→ Information provided:
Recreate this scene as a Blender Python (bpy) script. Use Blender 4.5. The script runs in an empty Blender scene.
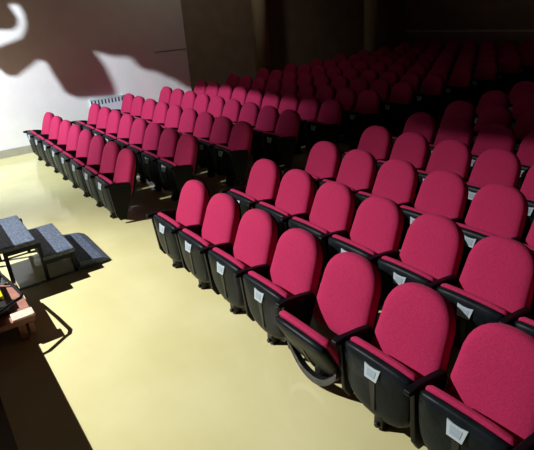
import bpy, bmesh, math, random
from mathutils import Matrix, Vector
from mathutils.geometry import tessellate_polygon
random.seed(7)
C = bpy.context.scene.collection
PI = math.pi

# ---------------------------------------------------------------- materials
def material(name, col, rough=.6, spec=.5, noise=None, bump=0, bscale=60, metal=0, coat=0, sheen=0):
    m = bpy.data.materials.new(name); m.use_nodes = True
    nt = m.node_tree; N = nt.nodes; L = nt.links
    b = N['Principled BSDF']
    b.inputs['Base Color'].default_value = (*col, 1)
    b.inputs['Roughness'].default_value = rough
    b.inputs['Specular IOR Level'].default_value = spec
    b.inputs['Metallic'].default_value = metal
    b.inputs['Coat Weight'].default_value = coat
    if sheen:
        b.inputs['Sheen Weight'].default_value = sheen
        b.inputs['Sheen Tint'].default_value = (1, .25, .4, 1)
    tc = N.new('ShaderNodeTexCoord')
    if noise:
        col2, sc, det = noise
        n = N.new('ShaderNodeTexNoise'); n.inputs['Scale'].default_value = sc; n.inputs['Detail'].default_value = det
        r = N.new('ShaderNodeValToRGB')
        r.color_ramp.elements[0].position = .35; r.color_ramp.elements[1].position = .65
        r.color_ramp.elements[0].color = (*col, 1); r.color_ramp.elements[1].color = (*col2, 1)
        L.new(tc.outputs['Object'], n.inputs['Vector']); L.new(n.outputs['Fac'], r.inputs['Fac'])
        L.new(r.outputs['Color'], b.inputs['Base Color'])
    if bump:
        n2 = N.new('ShaderNodeTexNoise'); n2.inputs['Scale'].default_value = bscale; n2.inputs['Detail'].default_value = 3
        bp = N.new('ShaderNodeBump'); bp.inputs['Strength'].default_value = bump; bp.inputs['Distance'].default_value = .01
        L.new(tc.outputs['Object'], n2.inputs['Vector']); L.new(n2.outputs['Fac'], bp.inputs['Height'])
        L.new(bp.outputs['Normal'], b.inputs['Normal'])
    return m

M = {
 'red': material('red_upholstery', (.42, .018, .082), .85, .2, ((.50, .024, .108), 90, 4), .35, 260, sheen=.15),
 'black': material('black_plastic', (.004, .006, .008), .38, .08, ((.010, .014, .017), 9, 5), .10, 30),
 'arm': material('black_armrest', (.006, .006, .008), .42, .15),
 'foot': material('black_foot', (.006, .006, .007), .4, .4),
 'plate': material('grey_number_plate', (.46, .54, .60), .4, .5),
 'mark': material('number_print', (.30, .38, .45), .6, .3, ((.34, .42, .49), 8, 2)),
 'wall': material('white_plaster', (.84, .84, .84), .8, .3, ((.88, .88, .88), 3, 4), .25, 18),
 'brownwall': material('brown_plaster', (.40, .31, .25), .85, .3, ((.46, .36, .29), 3, 4), .2, 20),
 'column': material('cream_column', (.74, .68, .46), .7, .3, ((.80, .74, .52), 4, 3)),
 'skirt': material('grey_skirting', (.36, .34, .28), .6, .4, ((.42, .40, .33), 5, 3)),
 'floor': material('ochre_linoleum', (.30, .23, .12), .45, .4, ((.36, .28, .15), 4, 4)),
 'ceiling': material('dark_ceiling', (.10, .09, .09), .9, .2),
 'stage': material('stage_boards', (.16, .10, .06), .6, .3, ((.12, .07, .045), 6, 3)),
 'tread': material('dark_blue_grey_tread', (.055, .075, .12), .55, .5, ((.15, .19, .27), 45, 5), .3, 120),
 'frame': material('black_metal_frame', (.006, .007, .010), .45, .2),
 'wood': material('reddish_wood', (.30, .13, .095), .6, .3, ((.40, .19, .14), 12, 4), .2, 40),
 'cream': material('cream_worn_strip', (.75, .62, .50), .6, .3, ((.65, .50, .40), 30, 3)),
 'case': material('black_case', (.012, .012, .012), .5, .4),
 'yellow': material('yellow_tape', (.80, .72, .02), .5, .4),
 'radiator': material('pale_blue_enamel', (.62, .74, .80), .4, .5),
 'slot': material('dark_slot', (.04, .07, .09), .6, .3),
 'curtain': material('maroon_occluder', (.10, .012, .02), .9, .2),
}

def water_material():
    m = bpy.data.materials.new('murky_water'); m.use_nodes = True
    nt = m.node_tree; N = nt.nodes; L = nt.links; b = N['Principled BSDF']
    tc = N.new('ShaderNodeTexCoord')
    n = N.new('ShaderNodeTexNoise'); n.inputs['Scale'].default_value = 1.3; n.inputs['Detail'].default_value = 6
    r = N.new('ShaderNodeValToRGB')
    r.color_ramp.elements[0].position = .3; r.color_ramp.elements[1].position = .7
    r.color_ramp.elements[0].color = (.68, .63, .31, 1); r.color_ramp.elements[1].color = (.77, .73, .40, 1)
    L.new(tc.outputs['Object'], n.inputs['Vector']); L.new(n.outputs['Fac'], r.inputs['Fac']); L.new(r.outputs['Color'], b.inputs['Base Color'])
    b.inputs['Roughness'].default_value = .10
    b.inputs['IOR'].default_value = 1.33
    n2 = N.new('ShaderNodeTexNoise'); n2.inputs['Scale'].default_value = 5; n2.inputs['Detail'].default_value = 2
    bp = N.new('ShaderNodeBump'); bp.inputs['Strength'].default_value = .12; bp.inputs['Distance'].default_value = .02
    L.new(tc.outputs['Object'], n2.inputs['Vector']); L.new(n2.outputs['Fac'], bp.inputs['Height']); L.new(bp.outputs['Normal'], b.inputs['Normal'])
    return m
M['water'] = water_material()

# ---------------------------------------------------------------- helpers
def box(bm, x0, x1, y0, y1, z0, z1, rot=None):
    vs = [bm.verts.new((x, y, z)) for x in (x0, x1) for y in (y0, y1) for z in (z0, z1)]
    for f in ((0,1,3,2), (4,6,7,5), (0,4,5,1), (2,3,7,6), (0,2,6,4), (1,5,7,3)):
        bm.faces.new([vs[i] for i in f])
    if rot is not None: bmesh.ops.transform(bm, matrix=rot, verts=vs)
    return vs

def tube(bm, pts, r, n=8):
    pts = [Vector(p) for p in pts]; rings = []
    for i, p in enumerate(pts):
        a = pts[max(i-1, 0)]; b = pts[min(i+1, len(pts)-1)]
        t = (b-a).normalized(); u = t.cross(Vector((0, 0, 1)))
        if u.length < .01: u = t.cross(Vector((1, 0, 0)))
        u.normalize(); v = t.cross(u)
        rr = r[i] if isinstance(r, (list, tuple)) else r
        rings.append([bm.verts.new(p + rr*(math.cos(2*PI*k/n)*u + math.sin(2*PI*k/n)*v)) for k in range(n)])
    for A, B in zip(rings, rings[1:]):
        for k in range(n): bm.faces.new((A[k], A[(k+1) % n], B[(k+1) % n], B[k]))
    bm.faces.new(rings[0][::-1]); bm.faces.new(rings[-1])

def prism(bm, pts, axis, a, b):
    """polygon pts in the plane across axis, extruded from a to b"""
    def P(u, v, w): return {'x': (w, u, v), 'y': (u, w, v), 'z': (u, v, w)}[axis]
    A = [bm.verts.new(P(u, v, a)) for u, v in pts]; B = [bm.verts.new(P(u, v, b)) for u, v in pts]
    n = len(pts)
    for i, j, k in tessellate_polygon([[Vector((u, v, 0)) for u, v in pts]]):
        bm.faces.new((A[i], A[j], A[k])); bm.faces.new((B[k], B[j], B[i]))
    for i in range(n): bm.faces.new((A[i], B[i], B[(i+1) % n], A[(i+1) % n]))

def pad(bm, outline, rings, cen, place):
    """closed cushion: outline scaled about cen for every (scale, depth) ring, capped at both ends"""
    cu, cv = cen; R = []
    for s, w in rings:
        R.append([bm.verts.new(place(cu+(u-cu)*s, cv+(v-cv)*s, w)) for u, v in outline])
    n = len(outline)
    for A, B in zip(R, R[1:]):
        for k in range(n): bm.faces.new((A[k], A[(k+1) % n], B[(k+1) % n], B[k]))
    for ring, w in ((R[0], rings[0][1]), (R[-1], rings[-1][1])):
        c = bm.verts.new(place(cu, cv, w))
        for k in range(n): bm.faces.new((ring[k], ring[(k+1) % n], c))

def obj(name, bm, mat, parent=None, smooth=False, bevel=0):
    bmesh.ops.recalc_face_normals(bm, faces=bm.faces)
    me = bpy.data.meshes.new(name); bm.to_mesh(me); bm.free()
    if smooth:
        for p in me.polygons: p.use_smooth = True
    me.materials.append(M[mat])
    o = bpy.data.objects.new(name, me); C.objects.link(o)
    if parent is not None: o.parent = parent
    if bevel:
        b = o.modifiers.new('bevel', 'BEVEL'); b.width = bevel; b.segments = 3; b.limit_method = 'ANGLE'
    return o

def tag(o, label, cat, group=None):
    o['label'] = label; o['category'] = cat
    if group: o['group'] = group
    return o
def thing(name, label, cat, loc=(0, 0, 0), group=None):
    o = bpy.data.objects.new(name, None); o.empty_display_size = .1; C.objects.link(o); o.location = loc
    return tag(o, label, cat, group)
def struct(name, bm, mat, **k):
    o = obj(name, bm, mat, **k); o['kind'] = 'structure'; return o

# ---------------------------------------------------------------- the setting
WX = -10.75            # face of the left wall
RISE, DY, Y0 = .0196, .874, 1.766
FLZ = -.10
BACKY = 14.4
bm = bmesh.new(); box(bm, WX-.35, WX, -6, 5.53, -.2, 6.5); struct('wall_left', bm, 'wall')
bm = bmesh.new(); box(bm, WX-1.5, WX-1.2, 5.53, BACKY, -.2, 6.5); box(bm, WX-1.5, WX-.36, 5.3, 5.53, -.2, 6.5); struct('wall_recess', bm, 'brownwall')
bm = bmesh.new(); box(bm, WX-1.5, 9.3, BACKY, BACKY+.3, -.2, 6.5); struct('wall_back', bm, 'brownwall')
bm = bmesh.new(); box(bm, 9, 9.3, -6, BACKY, -.2, 6.5); struct('wall_right', bm, 'brownwall')
bm = bmesh.new(); box(bm, WX-1.5, 9.3, -6.3, -6, -.2, 6.5); struct('wall_stage', bm, 'brownwall')
bm = bmesh.new(); box(bm, WX-1.5, 9.3, -6.3, BACKY+.3, 6.5, 6.7); struct('ceiling', bm, 'ceiling')
bm = bmesh.new(); box(bm, WX, WX+.03, -.6, 5.53, -.1, .15); struct('baseboard_left', bm, 'skirt', bevel=.006)
bm = bmesh.new(); box(bm, WX-1.1, 9, BACKY-.05, BACKY, 1.22, 1.285); struct('trim_1', bm, 'column', bevel=.005)
bm = bmesh.new(); box(bm, WX, WX+.006, 4.75, 5.51, 1.595, 1.603); struct('trim_2', bm, 'slot')
# sloping auditorium floor
bm = bmesh.new()
pr = [(-6, -.4), (BACKY, -.4), (BACKY, FLZ+(BACKY-Y0)/DY*RISE), (Y0, FLZ), (-6, FLZ)]
prism(bm, pr, 'x', WX-1.5, 9.2); struct('floor', bm, 'floor')
bm = bmesh.new(); box(bm, WX+.001, 8.99, -.04, 9, -.004, 0)
w = obj('flood_water', bm, 'water'); w['kind'] = 'stuff'
tag(w, 'shallow murky yellow flood water standing over the auditorium floor', 'water')
bm = bmesh.new(); box(bm, WX+.04, 8.9, -5.9, -.24, -.09, .86); struct('floor_stage', bm, 'stage', bevel=.01)

for cy in (7.85, 11.85):
    bm = bmesh.new()
    tube(bm, [(-11.08, cy, -.1), (-11.08, cy, 6.5)], .2, 40)
    struct('trim_3' if cy < 8 else 'trim_4', bm, 'column', smooth=True)

# radiator on the left wall
rad = thing('radiator', 'pale blue white radiator with dark slots on white left wall', 'radiator', (WX, 3.50, .17))
bm = bmesh.new(); box(bm, .004, .045, -.36, .36, 0, .64); obj('body', bm, 'radiator', rad, bevel=.01)
bm = bmesh.new(); box(bm, .002, .05, -.37, .37, .642, .665); obj('top_cover', bm, 'radiator', rad, bevel=.004)
for k in range(10):
    y = -.33+k*.073
    bm = bmesh.new(); box(bm, .046, .049, y-.015, y+.015, .54, .63); obj('slot', bm, 'slot', rad)

# ---------------------------------------------------------------- the tip-up chair
def back_outline():
    pts = []; hw, H, top = .240, .565, .25
    n = 16
    for k in range(n+1):                           # dome
        a = PI*k/n; c, s = math.cos(a), math.sin(a)
        e = 2/2.45
        pts.append((hw*math.copysign(abs(c)**e, c), H-top+top*abs(s)**e))
    pts += [(-hw*1.045, .15), (-hw*1.06, .09), (-hw*1.05, .04), (-hw*.98, .008), (-hw*.5, 0), (0, -.004), (hw*.5, 0), (hw*.98, .008), (hw*1.05, .04), (hw*1.06, .09), (hw*1.045, .15)]
    return pts
def pan_outline(hw=.250, z0=.0, z1=.41):
    pts = []
    right = [(hw*.90, z1), (hw*.975, z1-.012), (hw, z1-.04), (hw, z1-.14), (hw*.99, z1-.22), (hw*.95, z1-.29), (hw*.86, z1-.35), (hw*.68, z1-.40), (hw*.40, z1-.43), (hw*.14, z1-.44)]
    pts = [(hw*.5, z1+.006), *right, *[(-u, v) for u, v in right[::-1]], (-hw*.5, z1+.006), (0, z1+.008)]
    return pts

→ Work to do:
Only lines belong in the copy: transcribe those from the start of the data through the line that contains "PI = math.pi", and skip the pictures.

→ Response to this exercise:
Recreate this scene as a Blender Python (bpy) script. Use Blender 4.5. The script runs in an empty Blender scene.
import bpy, bmesh, math, random
from mathutils import Matrix, Vector
from mathutils.geometry import tessellate_polygon
random.seed(7)
C = bpy.context.scene.collection
PI = math.pi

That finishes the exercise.